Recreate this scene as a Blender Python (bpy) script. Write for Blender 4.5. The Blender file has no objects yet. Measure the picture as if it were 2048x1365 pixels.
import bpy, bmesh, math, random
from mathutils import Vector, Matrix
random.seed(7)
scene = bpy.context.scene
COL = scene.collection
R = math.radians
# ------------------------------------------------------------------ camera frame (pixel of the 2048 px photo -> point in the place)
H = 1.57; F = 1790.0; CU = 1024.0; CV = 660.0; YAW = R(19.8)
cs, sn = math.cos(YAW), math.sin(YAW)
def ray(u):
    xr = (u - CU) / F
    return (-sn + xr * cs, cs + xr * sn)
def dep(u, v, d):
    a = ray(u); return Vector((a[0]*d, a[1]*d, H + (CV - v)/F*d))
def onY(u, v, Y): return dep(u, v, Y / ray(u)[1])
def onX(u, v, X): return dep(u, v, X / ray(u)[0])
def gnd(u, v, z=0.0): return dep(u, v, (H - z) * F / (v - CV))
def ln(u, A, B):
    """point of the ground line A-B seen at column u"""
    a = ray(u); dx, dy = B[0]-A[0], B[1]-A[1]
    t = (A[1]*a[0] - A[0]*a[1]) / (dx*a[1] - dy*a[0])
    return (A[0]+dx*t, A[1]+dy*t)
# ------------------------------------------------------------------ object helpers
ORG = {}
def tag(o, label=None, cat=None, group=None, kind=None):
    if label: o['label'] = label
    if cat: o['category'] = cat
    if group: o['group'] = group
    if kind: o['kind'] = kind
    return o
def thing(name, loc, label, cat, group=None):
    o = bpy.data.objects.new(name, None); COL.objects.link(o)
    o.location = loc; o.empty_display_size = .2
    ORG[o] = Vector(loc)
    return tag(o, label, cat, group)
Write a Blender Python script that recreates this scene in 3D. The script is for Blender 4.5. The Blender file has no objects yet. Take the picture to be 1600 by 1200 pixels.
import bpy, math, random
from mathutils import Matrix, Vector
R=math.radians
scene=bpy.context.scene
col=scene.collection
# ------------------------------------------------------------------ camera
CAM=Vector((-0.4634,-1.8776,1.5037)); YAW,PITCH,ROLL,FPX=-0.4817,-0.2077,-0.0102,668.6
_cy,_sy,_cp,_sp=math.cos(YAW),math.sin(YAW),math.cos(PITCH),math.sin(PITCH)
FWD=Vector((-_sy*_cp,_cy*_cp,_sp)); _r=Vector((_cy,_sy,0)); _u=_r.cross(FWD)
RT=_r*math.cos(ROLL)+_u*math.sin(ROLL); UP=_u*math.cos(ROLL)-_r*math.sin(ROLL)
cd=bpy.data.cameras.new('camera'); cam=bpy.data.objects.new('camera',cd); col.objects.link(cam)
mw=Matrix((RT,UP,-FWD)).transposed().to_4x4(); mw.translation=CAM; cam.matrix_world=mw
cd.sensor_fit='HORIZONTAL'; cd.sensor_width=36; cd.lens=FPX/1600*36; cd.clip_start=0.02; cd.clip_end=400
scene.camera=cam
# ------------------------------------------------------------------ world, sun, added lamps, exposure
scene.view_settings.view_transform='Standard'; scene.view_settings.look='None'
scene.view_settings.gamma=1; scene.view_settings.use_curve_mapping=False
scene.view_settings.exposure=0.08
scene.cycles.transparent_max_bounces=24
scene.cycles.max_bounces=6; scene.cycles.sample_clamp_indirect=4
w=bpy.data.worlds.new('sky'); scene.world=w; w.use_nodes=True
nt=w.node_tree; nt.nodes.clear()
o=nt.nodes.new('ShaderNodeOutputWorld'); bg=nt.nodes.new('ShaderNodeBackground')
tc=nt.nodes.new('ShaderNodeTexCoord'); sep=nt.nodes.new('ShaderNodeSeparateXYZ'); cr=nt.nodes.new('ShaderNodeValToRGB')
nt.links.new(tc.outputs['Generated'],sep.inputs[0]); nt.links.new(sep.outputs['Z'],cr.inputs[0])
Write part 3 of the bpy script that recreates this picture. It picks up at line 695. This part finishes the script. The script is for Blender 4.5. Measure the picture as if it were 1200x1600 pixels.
:::
Short exercise
Print the records above in full, exactly.

Answer to this exercise
Recreate this scene as a Blender Python (bpy) script. Write for Blender 4.5. The Blender file has no objects yet. Measure the picture as if it were 2048x1365 pixels.
import bpy, bmesh, math, random
from mathutils import Vector, Matrix
random.seed(7)
scene = bpy.context.scene
COL = scene.collection
R = math.radians
# ------------------------------------------------------------------ camera frame (pixel of the 2048 px photo -> point in the place)
H = 1.57; F = 1790.0; CU = 1024.0; CV = 660.0; YAW = R(19.8)
cs, sn = math.cos(YAW), math.sin(YAW)
def ray(u):
    xr = (u - CU) / F
    return (-sn + xr * cs, cs + xr * sn)
def dep(u, v, d):
    a = ray(u); return Vector((a[0]*d, a[1]*d, H + (CV - v)/F*d))
def onY(u, v, Y): return dep(u, v, Y / ray(u)[1])
def onX(u, v, X): return dep(u, v, X / ray(u)[0])
def gnd(u, v, z=0.0): return dep(u, v, (H - z) * F / (v - CV))
def ln(u, A, B):
    """point of the ground line A-B seen at column u"""
    a = ray(u); dx, dy = B[0]-A[0], B[1]-A[1]
    t = (A[1]*a[0] - A[0]*a[1]) / (dx*a[1] - dy*a[0])
    return (A[0]+dx*t, A[1]+dy*t)
# ------------------------------------------------------------------ object helpers
ORG = {}
def tag(o, label=None, cat=None, group=None, kind=None):
    if label: o['label'] = label
    if cat: o['category'] = cat
    if group: o['group'] = group
    if kind: o['kind'] = kind
    return o
def thing(name, loc, label, cat, group=None):
    o = bpy.data.objects.new(name, None); COL.objects.link(o)
    o.location = loc; o.empty_display_size = .2
    ORG[o] = Vector(loc)
    return tag(o, label, cat, group)
Write a Blender Python script that recreates this scene in 3D. The script is for Blender 4.5. The Blender file has no objects yet. Take the picture to be 1600 by 1200 pixels.
import bpy, math, random
from mathutils import Matrix, Vector
R=math.radians
scene=bpy.context.scene
col=scene.collection
# ------------------------------------------------------------------ camera
CAM=Vector((-0.4634,-1.8776,1.5037)); YAW,PITCH,ROLL,FPX=-0.4817,-0.2077,-0.0102,668.6
_cy,_sy,_cp,_sp=math.cos(YAW),math.sin(YAW),math.cos(PITCH),math.sin(PITCH)
FWD=Vector((-_sy*_cp,_cy*_cp,_sp)); _r=Vector((_cy,_sy,0)); _u=_r.cross(FWD)
RT=_r*math.cos(ROLL)+_u*math.sin(ROLL); UP=_u*math.cos(ROLL)-_r*math.sin(ROLL)
cd=bpy.data.cameras.new('camera'); cam=bpy.data.objects.new('camera',cd); col.objects.link(cam)
mw=Matrix((RT,UP,-FWD)).transposed().to_4x4(); mw.translation=CAM; cam.matrix_world=mw
cd.sensor_fit='HORIZONTAL'; cd.sensor_width=36; cd.lens=FPX/1600*36; cd.clip_start=0.02; cd.clip_end=400
scene.camera=cam
# ------------------------------------------------------------------ world, sun, added lamps, exposure
scene.view_settings.view_transform='Standard'; scene.view_settings.look='None'
scene.view_settings.gamma=1; scene.view_settings.use_curve_mapping=False
scene.view_settings.exposure=0.08
scene.cycles.transparent_max_bounces=24
scene.cycles.max_bounces=6; scene.cycles.sample_clamp_indirect=4
w=bpy.data.worlds.new('sky'); scene.world=w; w.use_nodes=True
nt=w.node_tree; nt.nodes.clear()
o=nt.nodes.new('ShaderNodeOutputWorld'); bg=nt.nodes.new('ShaderNodeBackground')
tc=nt.nodes.new('ShaderNodeTexCoord'); sep=nt.nodes.new('ShaderNodeSeparateXYZ'); cr=nt.nodes.new('ShaderNodeValToRGB')
nt.links.new(tc.outputs['Generated'],sep.inputs[0]); nt.links.new(sep.outputs['Z'],cr.inputs[0])
Write part 3 of the bpy script that recreates this picture. It picks up at line 695. This part finishes the script. The script is for Blender 4.5. Measure the picture as if it were 1200x1600 pixels.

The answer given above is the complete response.